For Bill’s first house, he secured a 50 x 120–foot lot from his Aunt Marcella, promising to pay her $2,000 when he sold the house for $10,000. The next step was finding a plumber to tap the sewer and water lines and run pipe into the basement. But first, he needed the plumber to pull the permit so he could build the house.
The plumber’s office closed at 4:30 p.m. Bill had little time to spare. He tore through the city in his ’39 Plymouth, but on the way there, he got caught in a funeral line and decided to take matters into his own hands.
In Bill’s words, “I had to get out. So, I’m over the yellow line, the center line, and traffic is coming at me. I have to duck around; I clip a car. And I realized I had caused an accident. No one was hurt, but I pulled over to the curb.”
The policeman wrote Bill six tickets: Reckless driving, obstructing a funeral line, driving on the wrong side of the street, and causing an accident – those are the four Bill remembered.

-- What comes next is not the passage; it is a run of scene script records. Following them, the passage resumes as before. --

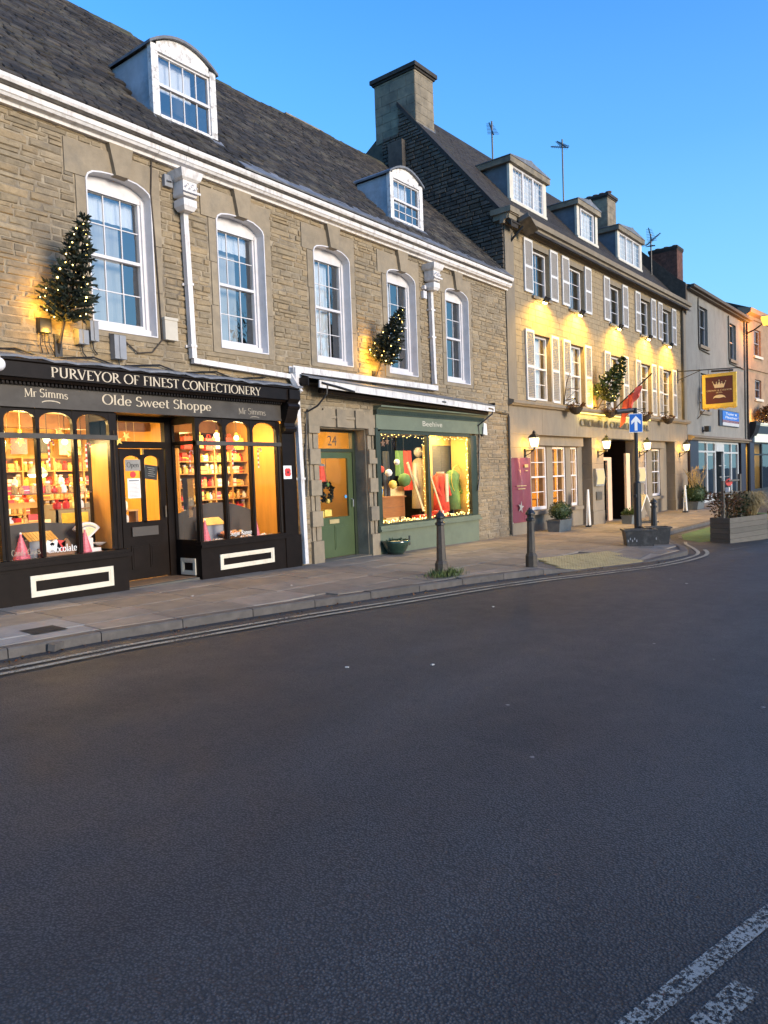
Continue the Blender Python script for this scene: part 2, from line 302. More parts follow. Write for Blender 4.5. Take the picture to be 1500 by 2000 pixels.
class MB:
    def __init__(s): s.v = []; s.f = []; s.mi = []
    def face(s, pts, mi=0):
        n = len(s.v); s.v += [tuple(p) for p in pts]; s.f.append(list(range(n, n + len(pts)))); s.mi.append(mi)
    def box(s, x0, x1, y0, y1, z0, z1, mi=0, skip=''):
        n = len(s.v)
        s.v += [(x0, y0, z0), (x1, y0, z0), (x1, y1, z0), (x0, y1, z0), (x0, y0, z1), (x1, y0, z1), (x1, y1, z1), (x0, y1, z1)]
        F = {'b': (0, 3, 2, 1), 't': (4, 5, 6, 7), 'f': (0, 1, 5, 4), 'k': (2, 3, 7, 6), 'l': (3, 0, 4, 7), 'r': (1, 2, 6, 5)}
        for k, q in F.items():
            if k not in skip: s.f.append([n + i for i in q]); s.mi.append(mi)
        return s
    def xf(s, pts, faces, mtx, mi=0):
        n = len(s.v)
        s.v += [tuple(mtx @ Vector(p)) for p in pts]
        for q in faces: s.f.append([n + i for i in q]); s.mi.append(mi)
    def obox(s, c, size, rot=None, mi=0):
        b = MB().box(-size[0] / 2, size[0] / 2, -size[1] / 2, size[1] / 2, -size[2] / 2, size[2] / 2)
        m = Matrix.Translation(Vector(c))
        if rot is not None: m = m @ rot.to_4x4()
        s.xf(b.v, b.f, m, mi); return s
    def prism(s, pts, ax, a, b, mi=0):
        def P(p, d): return {'y': (p[0], d, p[1]), 'x': (d, p[0], p[1]), 'z': (p[0], p[1], d)}[ax]
        n = len(s.v); k = len(pts)
        ar = sum(pts[i][0] * pts[(i + 1) % k][1] - pts[(i + 1) % k][0] * pts[i][1] for i in range(k))
        if (ar < 0) != (ax == 'y'): pts = pts[::-1]
        s.v += [P(p, a) for p in pts] + [P(p, b) for p in pts]
        s.f.append([n + i for i in range(k)][::-1]); s.f.append([n + k + i for i in range(k)]); s.mi += [mi, mi]
        for i in range(k):
            j = (i + 1) % k; s.f.append([n + i, n + j, n + k + j, n + k + i]); s.mi.append(mi)
        return s
    def tube(s, pts, r, n=8, mi=0, caps=True):
        pts = [Vector(p) for p in pts]; k = len(pts)
        rs = r if isinstance(r, (list, tuple)) else [r] * k
        b = len(s.v); ref = None
        for i, p in enumerate(pts):
            d = (pts[min(i + 1, k - 1)] - pts[max(i - 1, 0)]).normalized()
            if ref is None: ref = Vector((0, 0, 1)) if abs(d.z) < 0.9 else Vector((1, 0, 0))
            e = d.cross(ref).normalized(); g = e.cross(d).normalized(); ref = g
            for j in range(n):
                a = 2 * math.pi * j / n
                s.v.append(tuple(p + (e * math.cos(a) + g * math.sin(a)) * rs[i]))
        for i in range(k - 1):
            for j in range(n):
                j2 = (j + 1) % n
                s.f.append([b + i * n + j, b + i * n + j2, b + (i + 1) * n + j2, b + (i + 1) * n + j]); s.mi.append(mi)
        if caps:
            s.f.append([b + j for j in range(n)][::-1]); s.f.append([b + (k - 1) * n + j for j in range(n)]); s.mi += [mi, mi]
        return s
    def lathe(s, prof, c=(0, 0, 0), n=14, mi=0, sq=False, rot=None):
        b = len(s.v); off = math.pi / 4 if sq else 0
        if sq: n = 4
        for (r, z) in prof:
            for j in range(n):
                a = 2 * math.pi * j / n + off
                p = Vector((r * math.cos(a), r * math.sin(a), z))
                if rot is not None: p = rot @ p
                s.v.append(tuple(p + Vector(c)))
        k = len(prof)
        for i in range(k - 1):
            for j in range(n):
                j2 = (j + 1) % n
                s.f.append([b + i * n + j, b + i * n + j2, b + (i + 1) * n + j2, b + (i + 1) * n + j]); s.mi.append(mi)
        s.f.append([b + j for j in range(n)][::-1]); s.f.append([b + (k - 1) * n + j for j in range(n)]); s.mi += [mi, mi]
        return s
    def ball(s, c, r, n=10, sz=1.0, mi=0):
        h = max(4, n // 2)
        return s.lathe([(max(r * math.sin(math.pi * i / h), r * 0.02), -r * sz * math.cos(math.pi * i / h)) for i in range(h + 1)], c, n, mi)
    def leaf(s, c, size, d=None, w=0.5, mi=0):
        d = d if d is not None else Vector((random.gauss(0, 1), random.gauss(0, 1), random.gauss(0, 1))).normalized()
        e = d.cross(Vector((random.gauss(0, 1), random.gauss(0, 1), random.gauss(0, 1)))).normalized() * size * w * 0.5
        c = Vector(c); g = d * size
        s.face([c, c + g * 0.5 + e, c + g, c + g * 0.5 - e], mi)
    def mesh(s, name, mats, off=(0, 0, 0), smooth=False):
        me = bpy.data.meshes.new(name); ox, oy, oz = off
        me.from_pydata([(x - ox, y - oy, z - oz) for x, y, z in s.v], [], s.f)
        for m in (mats if isinstance(mats, (list, tuple)) else [mats]): me.materials.append(m)
        if any(s.mi): me.polygons.foreach_set('material_index', s.mi)
        if smooth: me.polygons.foreach_set('use_smooth', [True] * len(s.f))
        me.update(); return me

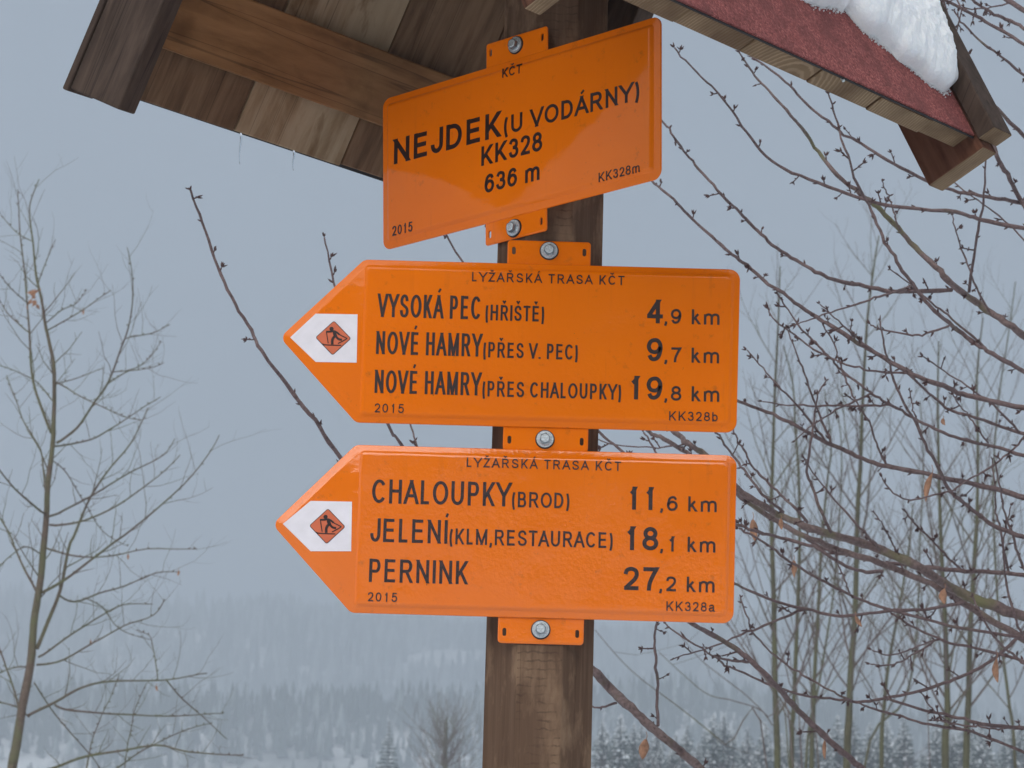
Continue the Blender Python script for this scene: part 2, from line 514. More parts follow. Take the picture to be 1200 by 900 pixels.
post_root = empty('wooden_signpost', (PX, Y0, 0))
tag(post_root, 'octagonal brown timber post under a small red felted plank roof, carrying the orange signs', 'signpost')
def to_post(o):                    # parts are built in world space
    o.parent = post_root
    o.matrix_parent_inverse = Matrix.Translation((-PX, -Y0, 0))
    return o
mb = MB()
hh = AP * tan(pi / 8)
ring = []
for k in range(8):
    a = pi / 8 + k * pi / 4
    R = AP / cos(pi / 8)
    ring.append((PX + R * cos(a), Y0 + R * sin(a)))
zs = [-0.3 + i * 0.25 for i in range(16)]
zs[-1] = HE + RB * tan(THETA) - 0.08
vs = [(x, y, z) for z in zs for x, y in ring]
fs = [(j * 8 + k, j * 8 + (k + 1) % 8, (j + 1) * 8 + (k + 1) % 8, (j + 1) * 8 + k) for j in range(len(zs) - 1) for k in range(8)]
fs += [tuple(reversed(range(8))), tuple(range((len(zs) - 1) * 8, len(zs) * 8))]
mb.add(vs, fs)
bevel(to_post(mb.build('post', M['post'])), 0.0015, 2)

def seam_u(px, side):
    lo, hi = UA, UB
    for _ in range(40):
        m = (lo + hi) / 2
        if proj(rf(m, 0, 0, side))[0] < px: lo = m
        else: hi = m
    return lo
PT = 0.026
seams = [UA, seam_u(274, -1), seam_u(398, -1)]
w0 = seams[2] - seams[1]
while seams[-1] + w0 < UB - 0.05: seams.append(seams[-1] + w0 * random.uniform(0.88, 1.08))
seams.append(UB)
pale = {1: 1, 4: 1}
for side in (-1, 1):
    ua = UA if side < 0 else UAB
    sm = seams if side < 0 else [UAB, -0.26, -0.12, 0.03, 0.17, 0.30, UB]
    for i, (u0, u1) in enumerate(zip(sm, sm[1:])):
        mb = MB()
        j = random.uniform(-0.002, 0.0) if side < 0 else 0.0
        rbox(mb, side, u0 + 0.0012, u1 - 0.0012, VR, random.uniform(-0.002, 0.003), j, PT + j * 0.2)
        if side > 0:
            mb.m[4] = 0
        mats = [M['plank_pale'] if (side < 0 and i in pale) else M['plank_dark'], M['end_grain']]
        # the cut end at the eave shows rings
        for fi, f in enumerate(mb.f):
            c = sum((Vector(mb.v[q]) for q in f), Vector()) / 4
            if abs((c - rf((u0 + u1) / 2, 0, PT / 2, side)).length) < 0.02: mb.m[fi] = 1
        bevel(to_post(mb.build('roof_plank', mats)), 0.0012, 1)
    # purlin under the planks
    mb = MB()
    rbox(mb, side, ua + 0.001, UB - 0.001, -0.156, -0.066, -0.032, -0.0025)
    bevel(to_post(mb.build('purlin', M['purlin'])), 0.002, 2)
    # roofing felt
    mb = MB()
    rbox(mb, side, ua + 0.001, UB - 0.001, VR, 0.004, PT + 0.0015, PT + 0.0035, 1)
    rbox(mb, side, ua + 0.002, UB - 0.002, VR, 0.002, PT + 0.0036, PT + 0.0062, 0)
    to_post(mb.build('roofing_felt', [M['felt'], M['felt_edge']]))
    # barge boards with their cap strips
    for u0, u1, c0, c1 in ((ua - 0.030, ua - 0.0005, ua - 0.0325, ua + 0.014), (UB + 0.0005, UB + 0.038, UB - 0.004, UB + 0.046)):
        mb = MB()
        s_end = 0.0165 if side < 0 else (0.022 if u0 > 0 else 0.012)
        c_end = s_end + (0.004 if side < 0 else -0.012)
        rbox(mb, side, u0, u1, VR, s_end, -0.052, PT + 0.008)
        barge_m = M['barge_warm'] if side > 0 else M['barge']
        o = to_post(mb.build('barge_board', [barge_m, M['end_grain']]))
        me = o.data
        ce = rf((u0 + u1) / 2, s_end, -0.01, side)
        for p in me.polygons:
            if (p.center - ce).length < 0.03: p.material_index = 1 if side > 0 else 0
        bevel(o, 0.002, 2)
        mb = MB()
        rbox(mb, side, c0, c1, VR - 0.02, c_end, PT + 0.0085, PT + (0.034 if side > 0 else 0.018))
        o = to_post(mb.build('cap_strip', [M['barge'], M['end_grain']]))
        ce = rf((c0 + c1) / 2, c_end, PT + 0.016, side)
        for p in o.data.polygons:
            if (p.center - ce).length < 0.012: p.material_index = 1 if side > 0 else 0
        bevel(o, 0.002, 2)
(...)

He got to the plumber’s in time but imagine how the traffic violations clipped his profits on that first $10,000 home. In that race across the city, Bill made it happen. Six citations and a funeral later, he left the plumber’s office with a $650 deal and the knowledge that his subcontractor would soon get him started. Now, his money – though on loan from Aunt Marcella – was in. “Unless you’ve got your own money in, you’re not an entrepreneur, “Bill said.
Picture the smile on his face in June 1950, even with those tickets stuffed in his pocket. At 18, that day, he became William J. Pulte, BUILDER.
P.S. Bill never paid his aunt back the two thousand; instead, he paid her a handsome annual stipend until the day she died. And he never got any other tickets during his life.